Trump healthcare Bill collapses after 2 Republican senators join opposition

US President Donald Trump speaking in Cincinnati, Ohio, on June 7, 2017.
US President Donald Trump speaking in Cincinnati, Ohio, on June 7, 2017. PHOTO: AFP

WASHINGTON (BLOOMBERG, AFP, NYTIMES) – US Republicans abandoned efforts to pass a broad Republican-only replacement of Obamacare, after two more party senators announced their opposition to the plan, drafted largely in secret.

Senate Majority Leader Mitch McConnell said late Monday (July 17) he will instead seek a vote on a simple repeal – delayed by two years to give lawmakers time to seek a replacement. A repeal without a replacement is almost certain to fail. 

The failure to deliver on seven years of GOP promises to repeal and replace the Affordable Care Act would be the biggest failure for President Donald Trump and Republicans since their election victory.  

In a statement McConnell acknowledged “regretfully” that his effort had failed. But he wasn’t giving up.  “So, in the coming days, the Senate will vote to take up ... a repeal of Obamacare with a two-year delay to provide for a stable transition period,” he said, without setting a date.  

“Inaction is not an option,” added a White House spokesperson, speaking on condition of anonymity. “We look forward to Congress continuing to work toward a bill the president can sign to end the Obamacare nightmare.”

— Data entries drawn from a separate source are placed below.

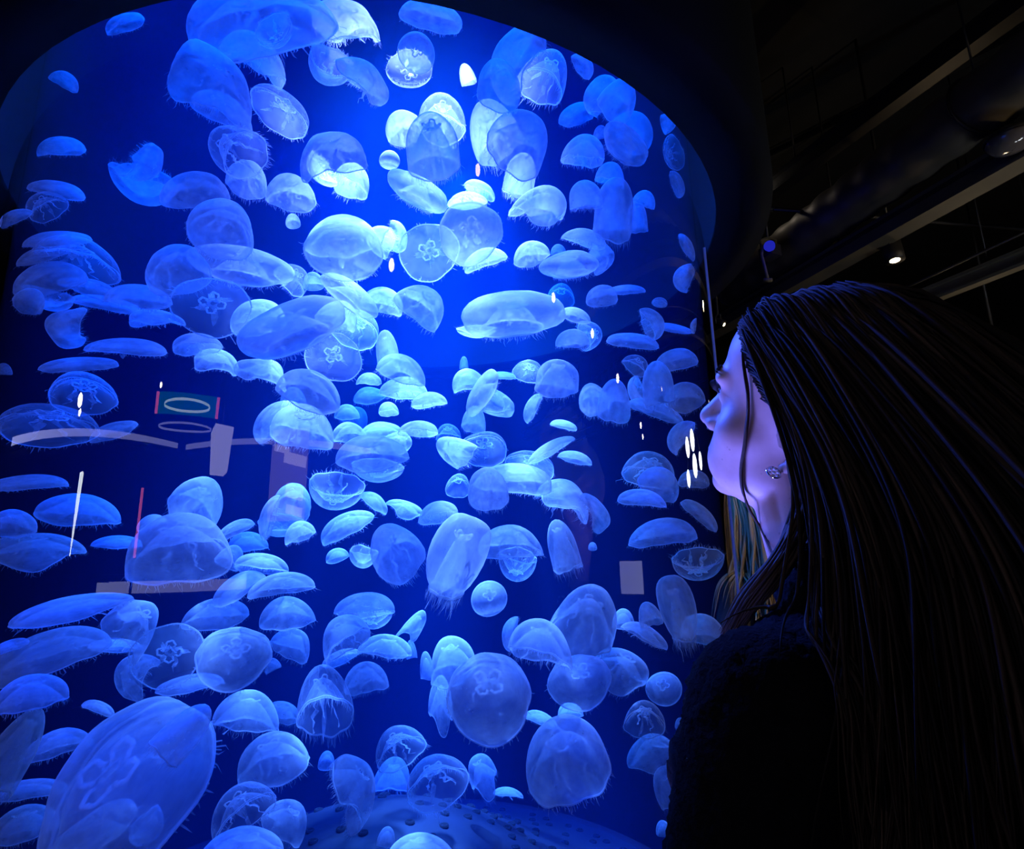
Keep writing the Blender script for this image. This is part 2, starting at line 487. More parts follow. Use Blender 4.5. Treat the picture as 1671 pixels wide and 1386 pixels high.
(253,517,72,28,82,.1,'f',.5,"crumpled dim jellyfish left of the big clover disc"),
(101,538,64,44,200,.2,'f',.4,"teardrop jellyfish with a tail pointing right, left side"),
(210,565,118,19,88,.1,'s',.4,"very long slim jellyfish trailing off the teardrop one"),
(131,594,100,20,92,.1,'s',.5,"flat jellyfish just above the ringed round one at left"),
(137,636,94,64,80,-.6,'r',.35,"ringed round jellyfish with two warm dots on it, left"),
(83,685,132,62,80,.4,'r',.3,"large dim rimmed jellyfish below the ringed round one, left"),
(6,602,22,18,90,.2,'p',.3,"tiny jellyfish cut by the left picture edge at mid height"),
(285,433,102,72,115,.6,'d',.35,"smooth violet oval jellyfish above the big clover disc"),
(347,498,110,84,90,-.88,'r',.25,"big clear jellyfish with an off-centre clover, left of the giant sweep"),
(319,559,66,35,95,-.4,'d',.45,"bright speckled oval jellyfish under the big clover disc"),
(358,586,62,28,68,.1,'f',.55,"ragged jellyfish right below the bright speckled oval"),
(184,702,66,26,110,.2,'s',.4,"smooth small jellyfish tilted up right above the reflected light band"),
(48,787,112,24,95,.1,'s',.35,"dim stream-like jellyfish at left under the reflected light band"),
(131,828,110,46,84,.2,'d',.9,"ghostly broad jellyfish behind the white reflected spike"),
(22,850,66,38,78,.3,'d',.3,"dim rounded jellyfish at the left edge beside the white spike"),
(53,890,112,44,98,.15,'f',.3,"dim long jellyfish with a right tail under the rounded left edge one"),
(328,812,76,76,60,.65,'d',.5,"flat pale violet round jellyfish behind the turtle-like one"),
(290,882,140,96,100,.45,'d',.2,"big bright turtle-like jellyfish with a two-lobed belly, lower left"),
(245,852,44,23,120,.1,'s',.45,"flipper-like jellyfish at the upper left of the turtle-like one"),
(379,907,42,34,60,.3,'p',.5,"small round jellyfish at the tail of the turtle-like one"),
(384,862,56,23,120,.1,'s',.5,"thin tilted jellyfish right of the turtle-like one, upper"),
(194,884,72,21,88,.1,'s',.85,"faint flat jellyfish left of the turtle-like one"),
(404,882,62,30,90,.2,'d',.85,"dim wide jellyfish right of the turtle-like one, lower"),
(116,991,152,37,104,.15,'s',.3,"long dim leaf-like jellyfish rising right, lower left"),
(225,1012,80,66,60,.4,'f',.45,"dim tall lumpy jellyfish right of the leaf-like one"),
(354,997,92,40,95,.2,'d',.5,"dim cap jellyfish above the lower left pair of discs"),
(388,955,86,32,125,.1,'d',.35,"bright slanted stem-like jellyfish under the arched mushroom, lower left"),
(567,703,50,28,100,.2,'d',.45,"bright small oval jellyfish right of the big smooth dome"),
(620,700,62,24,92,.2,'s',.7,"faint cap jellyfish behind the pillow-like dome"),
(685,698,62,23,88,-.2,'d',.4,"bright flat jellyfish upper right of the pillow-like dome"),
(604,734,110,54,95,.3,'d',.25,"smooth pillow-like dome jellyfish at mid height, centre"),
(655,718,44,30,50,.1,'f',.5,"small curled jellyfish at the right end of the pillow-like dome"),
(617,772,80,33,270,-.3,'d',.4,"cup jellyfish right under the pillow-like dome"),
(738,733,46,54,150,.2,'d',.4,"bright half-round jellyfish left of the curly-centred clear one"),
(790,728,74,56,85,-.7,'r',.5,"clear jellyfish with a bright curly centre, right of centre"),
(748,789,37,36,90,-.8,'r',.6,"small faint ring jellyfish left of the glowing ball"),
(796,790,62,62,95,.8,'d',.3,"glowing ball jellyfish with hairy tentacles below, right of centre"),
(731,705,40,28,90,-.4,'r',.85,"faint outline jellyfish above the bright half-round one"),
(866,755,78,46,80,-.55,'r',.5,"clear dome jellyfish crossed by a thin bright blade one"),
(899,731,82,22,118,-.1,'s',.35,"thin bright blade-like jellyfish rising to the right"),
(939,746,58,19,78,.1,'s',.5,"slim jellyfish tilted down right, under the bright blade one"),
(921,693,44,15,75,.1,'s',.6,"small slim jellyfish alone above the bright blade one"),
(843,777,120,36,84,.2,'d',.4,"long faint smooth jellyfish right of the glowing ball"),
(921,807,88,56,70,.3,'f',.45,"dim kite-shaped jellyfish lower right of the long faint one"),
(977,834,62,26,35,.1,'f',.35,"tapering jellyfish like a bird tail right of the kite-shaped one"),
(916,887,48,76,105,.1,'c',.4,"violet barrel jellyfish standing alone, lower right"),
(967,891,14,12,90,.5,'p',.6,"tiny dot jellyfish right of the violet barrel"),
(1062,762,86,52,75,-.35,'r',.5,"clear jellyfish at the top of the trio beside the cheek"),
(1078,784,66,44,60,.4,'d',.35,"bright round jellyfish in the middle of the trio beside the cheek"),
(1048,811,72,25,85,.1,'d',.3,"capsule jellyfish at the bottom of the trio beside the cheek"),
(1106,711,62,28,150,.1,'d',.35,"upright slanted jellyfish above the white reflected blobs near the cheek"),
(1083,865,100,40,95,.2,'d',.3,"violet spindle jellyfish below the trio beside the cheek"),
(1144,838,66,23,48,.1,'s',.3,"slanted thin jellyfish under the chin at the tank edge"),
(1133,781,46,30,90,.2,'s',.5,"dull violet jellyfish behind the white reflected blobs"),
(1147,920,92,52,272,-.35,'r',.25,"flared trumpet-mouth jellyfish at the tank edge below the chin"),
(1104,990,58,112,98,.1,'o',.2,"long body jellyfish hanging under the trumpet-mouth one"),
(1058,1001,36,36,100,.4,'d',.4,"small round jellyfish left of the long body under the trumpet-mouth"),
(438,842,72,26,165,-.1,'s',.35,"upright curved blade jellyfish over a shallow cup, left of centre"),
(458,862,72,26,272,-.3,'d',.5,"shallow cup jellyfish crossed by the upright curved blade"),
(488,866,46,30,110,.2,'d',.4,"small shell jellyfish at the right of the shallow cup"),
(478,814,62,56,85,.7,'d',.7,"dim round jellyfish directly below the reflected poster"),
(546,808,84,56,265,.5,'r',.45,"large clear outlined jellyfish right of the reflected poster"),
(612,819,48,25,50,.1,'s',.5,"small blade jellyfish slanting under the cup below the pillow dome"),
(560,855,86,32,120,.2,'d',.5,"dim violet jellyfish tilted up right, below the clear outlined one"),
(663,827,52,20,70,.1,'f',.6,"blurry crumpled jellyfish left of the bright-rimmed oval"),
(716,834,64,35,95,-.35,'d',.35,"bright-rimmed oval jellyfish above the giant capsule"),
(640,892,78,82,120,.75,'d',.3,"large jellyfish with a notched rim left of the giant capsule"),
(549,905,37,20,108,.2,'p',.7,"small dull violet oval jellyfish in the dark gap, lower centre"),
(592,912,44,31,260,-.35,'d',.45,"half-open cup jellyfish left of the notched rim one"),
(746,902,88,138,72,.2,'o',.15,"giant pale capsule jellyfish standing upright, lower centre"),
(832,880,98,50,94,.25,'d',.35,"wide pale jellyfish right of the giant capsule"),
(843,926,64,46,262,-.35,'r',.5,"clear jellyfish with a ragged tail under the wide pale one"),
(799,973,60,55,90,.9,'p',.4,"plain round violet disc jellyfish below the giant capsule"),
(428,918,84,26,84,-.1,'d',.45,"arched mushroom jellyfish at lower left with a sharp right tip"),
(458,951,94,26,100,.1,'d',.35,"flat bright jellyfish with fringe under the arched mushroom"),
(465,996,78,45,100,.3,'d',.45,"soft violet oval jellyfish below the flat fringed one"),
(597,986,92,40,94,-.2,'d',.4,"broad cap jellyfish with two eye-like spots, lower centre"),
(606,1010,62,32,260,-.2,'r',.55,"clear skirt jellyfish directly under the eye-spotted cap"),
(678,1017,32,42,60,.1,'f',.5,"small twisted jellyfish right of the eye-spotted cap"),
(671,1060,18,28,100,.1,'p',.75,"dim droplet jellyfish under the small twisted one"),
(80,1058,156,56,112,.2,'d',.25,"long blurred jellyfish rising right, above the arm-trailing cap"),
(12,1056,52,20,120,.1,'s',.2,"short slim jellyfish cut by the lower left picture edge"),
(50,1128,98,54,100,.1,'d',.25,"cap jellyfish with trailing arms at the lower left edge"),
(190,1053,78,21,88,.1,'s',.6,"dim flat jellyfish bridging the blurred long one and the star-centred disc"),
(276,1067,106,92,80,-.88,'r',.3,"clear disc jellyfish with a bright star-like centre, lower left"),
(384,1064,118,90,86,.75,'d',.25,"big smooth round jellyfish right of the star-centred disc"),
(214,1096,64,42,150,.1,'f',.5,"dim pointed jellyfish left under the star-centred disc"),
(312,1114,92,27,102,.1,'s',.45,"slim jellyfish beneath the star-centred disc and smooth round one"),
(443,1085,26,20,120,.1,'p',.5,"little flap-like jellyfish at the right of the smooth round one"),
(190,1270,296,196,150,.62,'d',.04,"giant deep blue jellyfish with four ring gonads, lower left corner"),
(162,1154,52,17,70,.1,'s',.4,"left horn-like jellyfish behind the giant deep blue one"),
(258,1156,54,19,112,.1,'s',.4,"right horn-like jellyfish behind the giant deep blue one"),
(306,1189,62,80,52,.2,'c',.02,"pale mushroom jellyfish in front of the giant's right shoulder"),
(26,1217,62,112,75,.15,'c',.3,"tall dim jellyfish at the lower left edge behind the giant"),
(97,1212,86,42,105,.2,'s',.45,"dim blunt jellyfish peeking left of the giant's shoulder"),
(47,1287,102,29,97,.1,'s',.4,"dim slim jellyfish left of the giant, upper"),
(39,1341,88,48,105,.2,'d',.15,"brighter jellyfish left of the giant at the bottom edge"),
(156,1353,112,56,130,.2,'o',.0,"smooth jellyfish overlapping the giant's lower rim"),
(242,1352,52,46,-40,.3,'s',.3,"small rounded jellyfish at the giant's lower right rim"),
(404,1156,94,54,88,.1,'d',.35,"mushroom jellyfish with short arms, lower left of centre"),
(458,1161,60,32,84,.2,'d',.5,"small jellyfish sticking out right of the short-armed mushroom"),
(443,1230,114,68,110,.35,'d',.25,"bright tilted dome jellyfish below the short-armed mushroom"),
(390,1315,98,64,130,-.4,'r',.25,"dim rimmed jellyfish below the bright tilted dome"),
(472,1335,72,50,60,.3,'d',.3,"dim blunt jellyfish at bottom right of the dim rimmed one"),
(400,1376,122,50,90,.3,'d',.1,"dim jellyfish cut by the bottom picture edge, left"),
(480,1047,64,38,68,.2,'d',.45,"soft leaf jellyfish left of the bright-rimmed tilted bowl"),
(558,1033,76,56,120,-.35,'d',.35,"bright-rimmed tilted bowl jellyfish, lower centre"),
(556,1072,62,22,110,-.2,'s',.5,"thin skirt jellyfish under the bright-rimmed tilted bowl"),
(631,1053,80,33,84,.1,'d',.4,"violet loaf jellyfish with a ragged right underside, lower centre"),
(527,1131,80,96,100,-.8,'r',.35,"clear wavy-edged jellyfish with a faint centre, lower centre left"),
(597,1103,66,44,95,.3,'d',.4,"smooth oval jellyfish at the right shoulder of the wavy-edged one"),
(736,1071,78,62,100,.3,'d',.4,"dome jellyfish behind the great round one's left shoulder"),
(696,1086,22,42,100,.1,'p',.55,"small frilly jellyfish at the far left behind the great round one"),
(797,1123,144,124,90,.82,'d',.12,"great round moon-like jellyfish, lower right of centre"),
(720,1138,34,60,95,.1,'f',.45,"dim crinkled jellyfish below the left side of the great round one"),
(831,1033,56,23,170,.1,'s',.5,"upright leaf jellyfish above the great round one"),
(647,1214,78,58,115,-.55,'r',.4,"clear jellyfish with a bright left spot, above the floor pair"),
(580,1274,88,64,48,.15,'f',.3,"triangular jellyfish with a glowing middle just over the tank floor"),
(533,1239,27,25,90,.6,'p',.7,"faint little ball jellyfish at the tip of the triangular one"),
(709,1267,98,70,112,-.55,'r',.3,"clear oval jellyfish with curled gonads just over the tank floor"),
(784,1256,42,50,120,.1,'f',.5,"small crumpled jellyfish right of the clear floor oval"),
(642,1262,60,46,90,.2,'d',.85,"ghostly jellyfish between the triangular one and the clear floor oval"),
(829,1293,46,15,84,.1,'s',.6,"thin flat jellyfish settling on the tank floor"),
(686,1380,98,32,90,.2,'d',.1,"dim jellyfish cut by the bottom picture edge, centre"),
(631,1365,29,26,90,.2,'p',.3,"dim little knob jellyfish over the perforated floor"),
(882,1043,102,62,80,-.2,'d',.3,"pale mushroom jellyfish with thick arms above the great round one's right"),
(958,1002,112,102,70,.6,'d',.35,"big scalloped-rim jellyfish over a round violet one, lower right"),
(946,1102,98,78,90,.75,'d',.3,"round violet jellyfish with a pale wedge, under the scalloped one"),
(1020,1084,76,48,62,.2,'f',.45,"hooded jellyfish with a beak right of the round violet one"),
(1053,1034,72,28,60,.1,'s',.4,"slanted slim jellyfish right of the scalloped one"),
(1017,1009,36,30,90,.3,'p',.6,"small dim jellyfish at the right flank of the scalloped one"),
(1156,1030,82,46,80,.15,'d',.25,"cap jellyfish at the tank edge above the black sleeve"),
(1082,1120,58,49,90,.85,'p',.5,"soft round violet jellyfish left of the black sleeve"),
(1052,1168,64,49,85,-.6,'r',.4,"ring-rimmed clear jellyfish left of the black sleeve"),
(1059,1220,70,34,115,.2,'f',.45,"ragged slanted jellyfish under the ring-rimmed clear one"),
(920,1226,130,122,110,.75,'d',.2,"great blue jellyfish with a wavy right rim, bottom right"),
(883,1172,52,19,70,.1,'s',.6,"dim slim jellyfish at the upper left of the great wavy-rimmed one"),
(930,1158,42,20,90,.2,'p',.65,"dim small cap jellyfish on top of the great wavy-rimmed one"),
(1092,1279,58,54,120,.4,'d',.4,"round jellyfish half hidden by the black sleeve"),
(1111,1181,20,18,90,.6,'p',.5,"tiny round jellyfish touching the black sleeve"),
(1082,1351,24,20,90,.3,'p',.5,"tiny dim jellyfish low beside the black sleeve"),
]


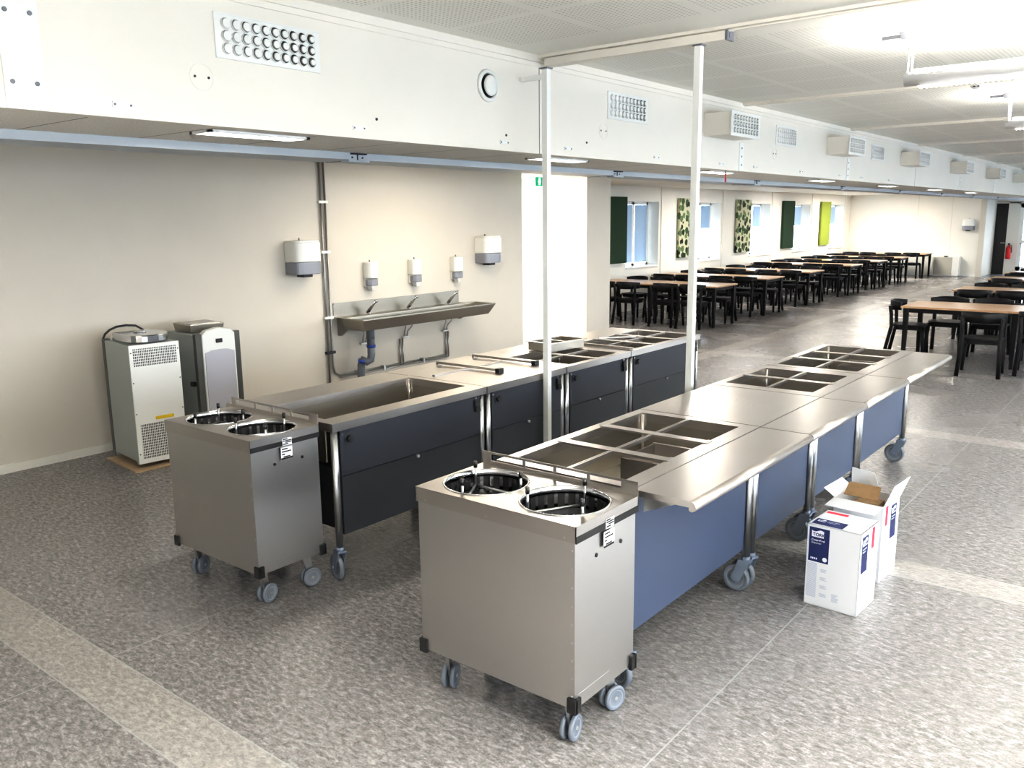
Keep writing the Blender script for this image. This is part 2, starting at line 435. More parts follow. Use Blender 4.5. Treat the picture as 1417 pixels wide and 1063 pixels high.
b.box(xa, YE, 0, xa + .12, YE + .08, 2.26); b.box(xb - .12, YE, 0, xb, YE + .08, 2.26); b.box(xa, YE, 2.12, xb, YE + .08, 2.26); b.box(xa, YE, 0, xb, YE + .08, .25); b.box(xa + .12, YE + .02, 1.0, xb - .12, YE + .06, 1.10)
d = struct(b.build('door_2', WHITE_M))
b = B(); b.quad([(xa + .12, YE + .04, .25), (xb - .12, YE + .04, .25), (xb - .12, YE + .04, 2.12), (xa + .12, YE + .04, 2.12)]); b.build('glass_pane', GLASSB, d)
b = B(); b.rod((xa + .07, YE - .05, 1.0), (xa + .2, YE - .05, 1.0), .012); b.rod((xa + .07, YE, 1.0), (xa + .07, YE - .05, 1.0), .012); b.build('door_handle', ZINC, d)
# enclosing walls to the right (with windows) and behind the viewpoint
RW = [(-2.4 + 3.325 * k, -.2 + 3.325 * k) for k in range(10)]
b = B(); ys = [YB] + [v for w in RW for v in w] + [YE]
for i in range(0, len(ys), 2): b.box(XR, ys[i], 0, XR + .3, ys[i + 1], ZC)
for a, c in RW: b.box(XR, a, 0, XR + .3, c, .85); b.box(XR, a, 2.45, XR + .3, c, ZC)
struct(b.build('wall_right', WALLW))
for k, (a, c) in enumerate(RW):
    b = B(); p, q = XR + .1, XR + .16; m_ = (a + c) / 2
    b.box(p, a, .85, q, a + .06, 2.45); b.box(p, c - .06, .85, q, c, 2.45); b.box(p, a, .85, q, c, .91); b.box(p, a, 2.39, q, c, 2.45); b.box(p, m_ - .04, .85, q, m_ + .04, 2.45)
    struct(b.build('window_%d' % (k + 6), WHITE_M))
b = B(); b.box(-9.9, YB - .15, 0, XR + .2, YB, ZC); struct(b.build('wall_back', WALLW))
# ceiling joint strips across the near room
n = 2
for k, y in enumerate((1.53, 4.88, 8.2, 11.5, 14.85, 18.1, 21.5, 24.8, 28.1)):
    b = B(); b.box(XB, y - .05, ZC - .018, XR, y + .05, ZC); b.box(XB, y - .012, ZC - .026, XR, y + .012, ZC - .018)
    struct(b.build('trim_%d' % n, WHITE)); n += 1
# bulkhead joint cover plates with screws
for y, z1, w in ((1.53, ZC - .08, .075), (8.2, 2.66, .05), (11.5, 2.66, .05), (18.1, 2.66, .05), (21.5, 2.66, .05)):
    b = B(); b.box(XB, y - w, ZS, XB + .006, y + w, z1)
    zs = [ZS + .1, ZS + .36] if w > .06 else [ZS + .06, ZS + .14, ZS + .22]
    for z in zs:
        for dy in ((-w * .6, w * .6) if w > .06 else (0,)): b.lathe([(.009, .004), (.009, .009)], (XB, y + dy, z), 10, 1, 'x')
    struct(b.build('trim_%d' % n, [WHITE_P, GREYP])); n += 1

# outside
b = B(); b.box(-120, -60, -.5, 90, 160, -.4)
struct(b.build('ground', mat('pale_concrete', (0.55, 0.56, 0.58, 1), 0.8)))
b = B(); b.box(-20, 18, -.4, -15.5, 26, 4.2)
for k in range(20): b.box(-15.5, 18, -.35 + k * .22, -15.47, 26, -.2 + k * .22)
struct(b.build('exterior_building', mat('pale_blue_siding', srgb(214, 230, 244), 0.7)))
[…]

McConnell’s move came after Senators Mike Lee of Utah and Jerry Moran of Kansas defected. Lee and Moran said in statements they won’t support the Republican measure because it doesn’t go far enough to address the rising cost of health care. 

The two senators coordinated their statements on Monday night to have maximum impact. Already two other Republicans, Susan Collins of Maine, a moderate, and Rand Paul of Kentucky, a conservative, had declared their opposition to the latest version of the Senate repeal Bill, which was unveiled last week.

“There are serious problems with Obamacare, and my goal remains what it has been for a long time: to repeal and replace it,” Moran said in a statement.

“This closed-door process unfortunately has yielded the” Senate repeal Bill, which he asserted, “failed to repeal the Affordable Care Act or address health care’s rising costs.”

By jumping together, Moran and Lee ensured no one would be the definitive “no” vote.  

The Senate Democratic leader, Chuck Schumer of New York, responded to the announcements by urging his Republican colleagues to begin anew and, this time, to undertake a bipartisan effort.  “This second failure of Trumpcare is proof positive that the core of this Bill is unworkable,” Schumer said.

“Rather than repeating the same failed, partisan process yet again, Republicans should start from scratch and work with Democrats on a bill that lowers premiums, provides long term stability to the markets and improves our health care system.”